Seeking validation for the project, China pressed Western countries and US allies to dispatch their leaders, but most declined, sending lower level officials instead.
Among the attendees were Britain’s chancellor of the Exchequer, Philip Hammond,
and Matthew Pottinger, senior director for Asia at the National Security Council.,
who said American firms were eager to work on the projects.
Prime Minister Narendra Modi of India did not turn up,
concerned about the significant infusion of Chinese money into its rival Pakistan.
Prime Minister Nawaz Sharif of Pakistan, for his part, whose country has been a longtime ally of China,
said he was proud to stand “shoulder to shoulder” with Beijing.
The Indian government said in a statement on the eve of the forum that the initiative risked “unsustainable debt burden for countries,”
a worry expressed by some Western economists who have studied the program.
China is not giving aid, they say, but is asking countries to assume debt from Chinese banks to pay for the infrastructure —
a strategy of foreign development pioneered by Japan during the 1960s.
Some officials from the US and Western Europe contend that China is spending abroad and corralling others to join it,
while keeping important sectors of its huge market at home off limits to foreign investors.
“The opening up of China for foreign businesses is still timid,”
said Joerg Wuttke, the former head of the European Chamber of Commerce in China.
Korea Developments Around And During OBOR Meeting
Hours before Xi was to speak, North Korea indulged in its usual immature theatrics and fired an intermediate-range ballistic missile.

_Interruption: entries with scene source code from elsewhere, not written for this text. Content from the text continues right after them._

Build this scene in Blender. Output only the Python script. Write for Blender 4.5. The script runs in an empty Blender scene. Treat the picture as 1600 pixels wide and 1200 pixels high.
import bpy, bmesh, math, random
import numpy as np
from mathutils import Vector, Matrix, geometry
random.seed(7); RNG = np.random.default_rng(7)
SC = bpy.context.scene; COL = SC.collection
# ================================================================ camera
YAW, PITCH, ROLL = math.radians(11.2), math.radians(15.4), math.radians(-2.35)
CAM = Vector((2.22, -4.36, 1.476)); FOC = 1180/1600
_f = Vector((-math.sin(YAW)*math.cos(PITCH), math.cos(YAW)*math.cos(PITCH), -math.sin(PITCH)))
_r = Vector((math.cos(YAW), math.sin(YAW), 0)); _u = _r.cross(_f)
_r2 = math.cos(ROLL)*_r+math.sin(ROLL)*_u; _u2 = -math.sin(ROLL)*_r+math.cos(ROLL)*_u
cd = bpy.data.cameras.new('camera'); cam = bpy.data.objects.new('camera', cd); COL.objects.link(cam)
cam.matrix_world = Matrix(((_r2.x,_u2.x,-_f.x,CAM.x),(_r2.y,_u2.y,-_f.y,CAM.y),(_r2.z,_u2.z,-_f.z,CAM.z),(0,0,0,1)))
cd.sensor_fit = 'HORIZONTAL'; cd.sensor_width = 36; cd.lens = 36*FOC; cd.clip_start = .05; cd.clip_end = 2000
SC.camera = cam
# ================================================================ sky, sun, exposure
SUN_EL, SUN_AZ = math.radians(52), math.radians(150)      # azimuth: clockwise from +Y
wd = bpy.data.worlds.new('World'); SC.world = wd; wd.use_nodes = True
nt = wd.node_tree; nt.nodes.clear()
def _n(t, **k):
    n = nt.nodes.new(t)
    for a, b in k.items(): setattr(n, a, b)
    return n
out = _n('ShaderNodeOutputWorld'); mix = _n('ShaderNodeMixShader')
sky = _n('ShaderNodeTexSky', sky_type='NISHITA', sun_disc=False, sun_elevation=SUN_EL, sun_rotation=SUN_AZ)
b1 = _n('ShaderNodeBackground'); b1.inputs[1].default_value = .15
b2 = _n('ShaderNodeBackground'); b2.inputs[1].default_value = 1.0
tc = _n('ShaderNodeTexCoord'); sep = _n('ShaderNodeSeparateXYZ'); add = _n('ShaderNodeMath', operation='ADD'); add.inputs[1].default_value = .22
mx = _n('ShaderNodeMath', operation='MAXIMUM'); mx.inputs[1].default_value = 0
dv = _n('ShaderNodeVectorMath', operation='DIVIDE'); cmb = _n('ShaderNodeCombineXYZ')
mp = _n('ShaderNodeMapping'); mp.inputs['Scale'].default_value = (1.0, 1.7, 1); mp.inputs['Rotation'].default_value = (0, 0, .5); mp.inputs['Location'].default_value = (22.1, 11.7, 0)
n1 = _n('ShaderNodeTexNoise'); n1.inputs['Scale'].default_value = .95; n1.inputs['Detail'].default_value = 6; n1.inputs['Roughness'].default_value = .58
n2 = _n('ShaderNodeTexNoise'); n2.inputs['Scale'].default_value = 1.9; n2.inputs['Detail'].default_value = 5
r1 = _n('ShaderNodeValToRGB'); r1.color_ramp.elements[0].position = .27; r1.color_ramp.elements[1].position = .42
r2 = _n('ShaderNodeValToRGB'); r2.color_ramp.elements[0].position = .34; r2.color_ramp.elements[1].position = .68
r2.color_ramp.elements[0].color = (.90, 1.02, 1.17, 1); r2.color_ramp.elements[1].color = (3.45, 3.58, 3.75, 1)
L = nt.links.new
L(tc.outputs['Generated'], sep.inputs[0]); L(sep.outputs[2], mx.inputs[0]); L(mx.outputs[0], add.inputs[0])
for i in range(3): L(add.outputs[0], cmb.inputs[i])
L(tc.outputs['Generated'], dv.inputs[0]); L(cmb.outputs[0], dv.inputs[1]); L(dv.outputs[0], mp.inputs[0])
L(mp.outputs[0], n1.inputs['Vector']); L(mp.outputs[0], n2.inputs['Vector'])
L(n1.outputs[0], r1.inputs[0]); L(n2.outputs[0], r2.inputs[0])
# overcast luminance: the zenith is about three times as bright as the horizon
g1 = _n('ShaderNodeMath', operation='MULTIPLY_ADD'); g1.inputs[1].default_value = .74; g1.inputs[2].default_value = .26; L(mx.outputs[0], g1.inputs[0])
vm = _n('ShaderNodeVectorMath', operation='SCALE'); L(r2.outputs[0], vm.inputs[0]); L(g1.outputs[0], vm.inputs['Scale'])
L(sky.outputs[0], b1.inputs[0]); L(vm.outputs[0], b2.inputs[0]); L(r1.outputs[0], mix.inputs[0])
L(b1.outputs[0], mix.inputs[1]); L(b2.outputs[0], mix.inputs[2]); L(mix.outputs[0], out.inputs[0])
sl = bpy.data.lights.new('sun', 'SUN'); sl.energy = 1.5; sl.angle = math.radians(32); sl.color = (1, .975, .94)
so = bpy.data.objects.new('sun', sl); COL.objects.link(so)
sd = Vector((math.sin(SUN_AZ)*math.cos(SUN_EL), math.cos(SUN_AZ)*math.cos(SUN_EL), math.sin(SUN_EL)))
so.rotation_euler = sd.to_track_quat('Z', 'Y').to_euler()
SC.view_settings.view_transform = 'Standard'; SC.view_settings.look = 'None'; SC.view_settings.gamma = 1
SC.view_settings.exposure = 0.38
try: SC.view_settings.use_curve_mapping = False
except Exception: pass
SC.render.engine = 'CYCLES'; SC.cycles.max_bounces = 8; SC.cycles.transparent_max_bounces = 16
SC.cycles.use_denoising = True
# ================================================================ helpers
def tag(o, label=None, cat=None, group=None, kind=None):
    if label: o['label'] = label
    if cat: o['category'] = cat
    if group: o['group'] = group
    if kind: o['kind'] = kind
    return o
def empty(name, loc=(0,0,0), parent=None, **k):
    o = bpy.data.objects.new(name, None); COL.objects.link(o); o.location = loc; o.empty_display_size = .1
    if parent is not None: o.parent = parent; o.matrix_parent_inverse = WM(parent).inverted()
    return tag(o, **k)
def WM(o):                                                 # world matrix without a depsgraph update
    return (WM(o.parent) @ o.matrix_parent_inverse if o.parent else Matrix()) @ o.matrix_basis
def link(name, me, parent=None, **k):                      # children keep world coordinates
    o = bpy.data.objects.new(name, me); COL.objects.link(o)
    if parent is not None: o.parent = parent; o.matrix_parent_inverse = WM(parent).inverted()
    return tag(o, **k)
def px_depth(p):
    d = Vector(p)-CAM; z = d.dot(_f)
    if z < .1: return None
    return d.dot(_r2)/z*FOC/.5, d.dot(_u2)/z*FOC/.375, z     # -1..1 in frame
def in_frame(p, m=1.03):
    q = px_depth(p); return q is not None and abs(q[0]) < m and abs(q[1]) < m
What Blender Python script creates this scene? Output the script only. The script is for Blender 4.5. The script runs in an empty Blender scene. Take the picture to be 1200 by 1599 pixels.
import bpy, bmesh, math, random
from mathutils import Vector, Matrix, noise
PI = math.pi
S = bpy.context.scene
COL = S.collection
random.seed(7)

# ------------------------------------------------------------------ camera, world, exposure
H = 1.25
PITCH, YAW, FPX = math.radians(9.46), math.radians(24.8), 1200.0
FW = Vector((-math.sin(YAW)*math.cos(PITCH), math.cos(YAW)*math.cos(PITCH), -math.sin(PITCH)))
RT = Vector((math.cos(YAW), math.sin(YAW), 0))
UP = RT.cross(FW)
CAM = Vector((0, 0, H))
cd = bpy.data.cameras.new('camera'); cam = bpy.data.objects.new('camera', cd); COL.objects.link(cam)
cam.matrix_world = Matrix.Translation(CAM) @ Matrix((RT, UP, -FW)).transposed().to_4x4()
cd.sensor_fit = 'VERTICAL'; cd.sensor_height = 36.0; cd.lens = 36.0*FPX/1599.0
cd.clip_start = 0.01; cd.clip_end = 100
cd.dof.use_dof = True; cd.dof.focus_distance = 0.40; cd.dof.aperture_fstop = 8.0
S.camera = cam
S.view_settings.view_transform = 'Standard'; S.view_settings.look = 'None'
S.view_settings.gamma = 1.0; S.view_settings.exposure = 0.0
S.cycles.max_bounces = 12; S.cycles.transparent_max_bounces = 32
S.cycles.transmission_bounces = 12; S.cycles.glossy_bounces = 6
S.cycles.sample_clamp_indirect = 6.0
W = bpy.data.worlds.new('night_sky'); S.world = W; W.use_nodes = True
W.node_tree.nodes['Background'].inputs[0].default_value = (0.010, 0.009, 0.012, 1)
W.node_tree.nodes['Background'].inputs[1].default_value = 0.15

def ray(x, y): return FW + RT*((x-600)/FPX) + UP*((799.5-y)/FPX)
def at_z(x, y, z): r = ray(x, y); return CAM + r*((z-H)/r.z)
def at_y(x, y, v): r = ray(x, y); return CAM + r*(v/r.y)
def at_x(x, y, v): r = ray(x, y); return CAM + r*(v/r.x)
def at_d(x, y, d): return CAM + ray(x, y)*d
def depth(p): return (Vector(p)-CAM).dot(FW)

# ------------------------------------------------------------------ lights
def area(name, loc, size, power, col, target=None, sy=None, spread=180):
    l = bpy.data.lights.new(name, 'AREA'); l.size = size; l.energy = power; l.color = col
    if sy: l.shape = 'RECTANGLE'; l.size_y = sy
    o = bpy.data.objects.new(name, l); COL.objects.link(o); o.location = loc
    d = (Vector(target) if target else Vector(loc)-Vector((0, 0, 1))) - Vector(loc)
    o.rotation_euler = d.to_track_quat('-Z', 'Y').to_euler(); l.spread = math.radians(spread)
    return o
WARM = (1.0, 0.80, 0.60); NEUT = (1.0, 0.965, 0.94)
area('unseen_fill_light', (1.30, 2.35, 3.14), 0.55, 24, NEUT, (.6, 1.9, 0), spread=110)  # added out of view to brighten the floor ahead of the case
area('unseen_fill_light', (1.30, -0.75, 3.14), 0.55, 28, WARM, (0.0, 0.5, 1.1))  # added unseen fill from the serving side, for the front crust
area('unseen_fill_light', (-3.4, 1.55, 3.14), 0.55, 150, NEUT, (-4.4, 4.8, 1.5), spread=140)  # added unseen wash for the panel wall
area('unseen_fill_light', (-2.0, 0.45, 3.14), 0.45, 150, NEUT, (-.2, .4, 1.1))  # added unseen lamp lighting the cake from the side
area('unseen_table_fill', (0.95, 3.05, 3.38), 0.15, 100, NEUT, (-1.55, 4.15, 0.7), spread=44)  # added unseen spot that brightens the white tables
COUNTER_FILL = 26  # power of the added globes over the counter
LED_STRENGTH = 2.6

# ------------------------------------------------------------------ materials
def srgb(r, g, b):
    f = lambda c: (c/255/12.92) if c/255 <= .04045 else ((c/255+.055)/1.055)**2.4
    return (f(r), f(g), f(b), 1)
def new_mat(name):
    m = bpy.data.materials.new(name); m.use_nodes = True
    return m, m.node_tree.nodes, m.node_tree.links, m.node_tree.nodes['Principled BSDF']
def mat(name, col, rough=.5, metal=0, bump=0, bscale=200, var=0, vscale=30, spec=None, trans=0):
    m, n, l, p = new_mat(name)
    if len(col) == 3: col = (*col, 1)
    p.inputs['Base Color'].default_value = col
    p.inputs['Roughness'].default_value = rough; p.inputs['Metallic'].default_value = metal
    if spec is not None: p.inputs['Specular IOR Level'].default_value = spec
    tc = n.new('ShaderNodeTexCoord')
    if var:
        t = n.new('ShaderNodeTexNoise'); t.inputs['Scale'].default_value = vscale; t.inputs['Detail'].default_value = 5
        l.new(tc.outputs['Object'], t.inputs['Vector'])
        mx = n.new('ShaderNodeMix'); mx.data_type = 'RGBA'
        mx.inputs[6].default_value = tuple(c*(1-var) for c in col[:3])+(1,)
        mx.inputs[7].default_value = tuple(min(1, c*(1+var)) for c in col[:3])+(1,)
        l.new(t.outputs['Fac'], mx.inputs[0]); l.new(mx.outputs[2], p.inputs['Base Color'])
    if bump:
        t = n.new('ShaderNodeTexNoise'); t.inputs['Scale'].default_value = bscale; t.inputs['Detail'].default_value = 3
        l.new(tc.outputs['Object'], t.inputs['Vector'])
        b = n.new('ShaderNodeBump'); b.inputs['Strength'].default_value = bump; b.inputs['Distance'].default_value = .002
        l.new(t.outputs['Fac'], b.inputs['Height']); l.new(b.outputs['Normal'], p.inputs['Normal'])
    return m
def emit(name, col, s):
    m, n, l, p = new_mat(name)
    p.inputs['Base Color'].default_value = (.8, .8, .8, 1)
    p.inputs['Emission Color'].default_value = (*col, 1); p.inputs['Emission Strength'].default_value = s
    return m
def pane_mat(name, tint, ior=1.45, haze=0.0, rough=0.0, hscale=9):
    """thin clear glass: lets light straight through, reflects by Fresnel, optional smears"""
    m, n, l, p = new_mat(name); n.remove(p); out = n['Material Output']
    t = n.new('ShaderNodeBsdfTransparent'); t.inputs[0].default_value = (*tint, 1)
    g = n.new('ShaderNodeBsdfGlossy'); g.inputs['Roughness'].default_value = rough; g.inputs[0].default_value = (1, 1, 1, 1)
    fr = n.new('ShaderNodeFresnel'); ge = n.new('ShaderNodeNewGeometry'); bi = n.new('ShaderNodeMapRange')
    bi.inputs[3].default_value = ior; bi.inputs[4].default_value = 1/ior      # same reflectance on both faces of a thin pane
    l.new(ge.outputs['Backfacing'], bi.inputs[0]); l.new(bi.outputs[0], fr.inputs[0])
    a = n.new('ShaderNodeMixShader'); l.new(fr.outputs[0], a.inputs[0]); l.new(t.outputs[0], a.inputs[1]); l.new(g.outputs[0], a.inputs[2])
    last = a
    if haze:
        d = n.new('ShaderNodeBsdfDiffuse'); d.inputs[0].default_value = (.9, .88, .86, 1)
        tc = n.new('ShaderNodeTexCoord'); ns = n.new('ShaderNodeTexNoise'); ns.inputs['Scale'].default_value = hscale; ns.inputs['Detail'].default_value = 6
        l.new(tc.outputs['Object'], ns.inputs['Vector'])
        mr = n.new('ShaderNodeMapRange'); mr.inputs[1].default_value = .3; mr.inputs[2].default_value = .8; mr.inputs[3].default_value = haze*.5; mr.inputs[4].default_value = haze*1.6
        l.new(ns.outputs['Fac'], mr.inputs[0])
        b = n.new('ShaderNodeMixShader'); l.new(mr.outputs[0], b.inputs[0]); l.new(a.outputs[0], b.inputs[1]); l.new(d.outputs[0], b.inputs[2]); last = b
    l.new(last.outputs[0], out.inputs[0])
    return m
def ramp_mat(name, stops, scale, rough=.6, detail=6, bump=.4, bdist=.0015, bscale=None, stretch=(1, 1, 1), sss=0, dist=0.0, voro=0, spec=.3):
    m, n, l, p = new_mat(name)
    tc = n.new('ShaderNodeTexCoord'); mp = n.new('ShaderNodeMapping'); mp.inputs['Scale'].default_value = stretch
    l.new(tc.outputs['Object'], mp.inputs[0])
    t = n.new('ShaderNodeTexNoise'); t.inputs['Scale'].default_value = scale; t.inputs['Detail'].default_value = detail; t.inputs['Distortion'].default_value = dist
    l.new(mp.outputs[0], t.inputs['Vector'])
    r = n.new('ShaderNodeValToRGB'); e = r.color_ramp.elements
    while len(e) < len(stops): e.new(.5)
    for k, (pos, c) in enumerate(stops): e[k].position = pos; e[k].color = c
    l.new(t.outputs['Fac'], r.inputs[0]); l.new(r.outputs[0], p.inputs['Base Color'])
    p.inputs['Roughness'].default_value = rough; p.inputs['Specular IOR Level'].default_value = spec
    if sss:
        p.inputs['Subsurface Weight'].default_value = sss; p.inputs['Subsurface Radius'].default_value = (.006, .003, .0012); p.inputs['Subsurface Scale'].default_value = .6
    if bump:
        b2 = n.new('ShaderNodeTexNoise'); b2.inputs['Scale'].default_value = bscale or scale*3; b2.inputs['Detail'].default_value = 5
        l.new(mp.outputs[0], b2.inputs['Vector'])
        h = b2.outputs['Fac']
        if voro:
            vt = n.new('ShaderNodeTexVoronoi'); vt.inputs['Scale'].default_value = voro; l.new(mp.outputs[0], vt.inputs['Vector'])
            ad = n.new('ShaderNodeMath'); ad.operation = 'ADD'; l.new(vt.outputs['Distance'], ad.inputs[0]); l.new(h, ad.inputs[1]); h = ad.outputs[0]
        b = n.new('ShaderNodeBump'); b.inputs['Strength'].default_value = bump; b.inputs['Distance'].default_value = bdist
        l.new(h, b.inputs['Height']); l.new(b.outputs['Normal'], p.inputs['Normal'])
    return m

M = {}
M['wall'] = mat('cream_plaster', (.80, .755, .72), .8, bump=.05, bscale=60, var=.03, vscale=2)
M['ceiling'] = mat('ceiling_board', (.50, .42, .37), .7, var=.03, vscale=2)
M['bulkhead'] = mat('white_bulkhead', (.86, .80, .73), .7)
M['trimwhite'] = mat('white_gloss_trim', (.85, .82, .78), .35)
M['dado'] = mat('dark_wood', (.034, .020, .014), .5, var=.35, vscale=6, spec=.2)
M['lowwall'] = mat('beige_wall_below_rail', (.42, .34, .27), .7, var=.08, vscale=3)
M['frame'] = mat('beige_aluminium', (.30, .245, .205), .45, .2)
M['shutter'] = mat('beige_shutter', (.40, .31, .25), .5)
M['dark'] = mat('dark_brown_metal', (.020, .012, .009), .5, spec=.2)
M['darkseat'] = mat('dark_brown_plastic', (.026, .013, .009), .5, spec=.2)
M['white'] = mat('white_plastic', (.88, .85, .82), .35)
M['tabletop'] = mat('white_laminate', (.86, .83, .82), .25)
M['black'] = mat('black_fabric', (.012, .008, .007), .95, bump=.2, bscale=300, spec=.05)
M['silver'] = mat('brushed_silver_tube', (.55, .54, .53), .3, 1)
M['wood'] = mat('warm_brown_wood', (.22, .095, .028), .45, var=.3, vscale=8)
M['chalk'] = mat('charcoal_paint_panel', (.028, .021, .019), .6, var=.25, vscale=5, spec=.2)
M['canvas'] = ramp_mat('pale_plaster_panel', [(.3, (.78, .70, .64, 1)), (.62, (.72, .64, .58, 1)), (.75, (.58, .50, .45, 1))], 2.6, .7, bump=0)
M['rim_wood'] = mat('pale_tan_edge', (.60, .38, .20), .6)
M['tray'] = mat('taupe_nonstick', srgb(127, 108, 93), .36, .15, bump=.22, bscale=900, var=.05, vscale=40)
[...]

The Chinese Foreign Ministry criticized the North’s missile launch,
saying in a statement that it violated UN Security Council resolutions and asking for restraint.
Some delegates interpreted the test launch, the first since a new president took office in South Korea, as a deliberate effort to embarrass Xi.
Chinese news media were ordered to take down coverage of the launch an hour before Xi’s speech, Chinese reporters said.
Then, 30 minutes before Xi was to to speak, the delegations from North Korea and South Korea met briefly,
said a South Korean diplomat who spoke only on the condition of anonymity.
It was fairly normal procedure, the diplomat said, for those delegations to meet at international gatherings.
Still, the encounter seemed to symbolize China’s interest in arranging talks on the North among all the parties, including the United States.
The South’s Yonhap news agency reported that
Park Byeong-seok, a senior member of the newly-elected Democratic Party of Korea, told the North’s delegation
that his government “strongly objected” to the missile test.
The presence of the North Korean delegation, led by Kim Yong-jae, the minister of economic relations, at a highly choreographed event drew criticism from the United States Embassy in Beijing.
The Trump administration has asked China to exercise pressure on the North but it is unclear what China has done to further cut its economic ties.
At Xi’s invitation, President Moon Jae-in of South Korea sent Park to the forum, a spokesman for the South Korean leader said.
The two leaders shared a phone conversation days after Moon was elected,
setting the stage for tense relations between the countries to improve.
Park met a former foreign minister of China, Tang Jiaxuan, in Beijing after the conference, South Korea said.
The talks centered on China’s strong opposition to the deployment of an American missile defense system, known as THAAD, in the South,
and how Moon plans to walk a fine line between the United States, its security guarantor, and China, its biggest trading partner.